For those who are wondering whens a good time to call- our sched is crazy and we often have lectures evenings, so either on wednes evning your time, or anytime on the weekend? Their is a 5 hour time difference so it can make it kinda difficult to connect with some of you. But please if you want to call, just call whenever and I'll get back to you asap, just understand if its a day or so!

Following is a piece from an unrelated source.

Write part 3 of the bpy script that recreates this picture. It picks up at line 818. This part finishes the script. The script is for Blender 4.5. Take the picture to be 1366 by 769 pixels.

Saturday, January 12, 2008

ALOHA!   I have safely arrived in beautiful honolulu a few weeks....err days ago. It feels like I've been here so much longer though, and I feel like I'm worlds away. My body has not yet adjusted to the 5 hour time difference and at this moment is begging for sleep since it feels like its 5am. So far I really love it here, I'm living in a tiny tiny house with around 25ish girls (i think more) and lets just say its been stretching and interesting so far. Our schedule is crazy so I'm not sure how much I'll get to update but I'll do my best! I know this is a short boring post but thanks to jet lag ,and a lot of sun today I'm beyond exhausted. I love you all, please keep me in your prayers!


Tuesday, January 08, 2008

Tomorrow. I'll be boarding a jet plane that will take me to change, challenges, and a new chapter in my life. I'm thrilled. A little emotional. A bit stressed out from the crazy past few days and weeks spent filled with so many people and things that it left me a little dizzy, and very behind on sleep. 2007 is behind, and with it tons of memories, alot good, alot not so good. I'm thankful for new chances, a God who always forgives and comforts, friends who are their to cry and laugh with...a life more blessed than I could ever deserve. Pray for me in this new adventure, this new journey. I know that it to will be filled with happiness, tears, and lessons learned.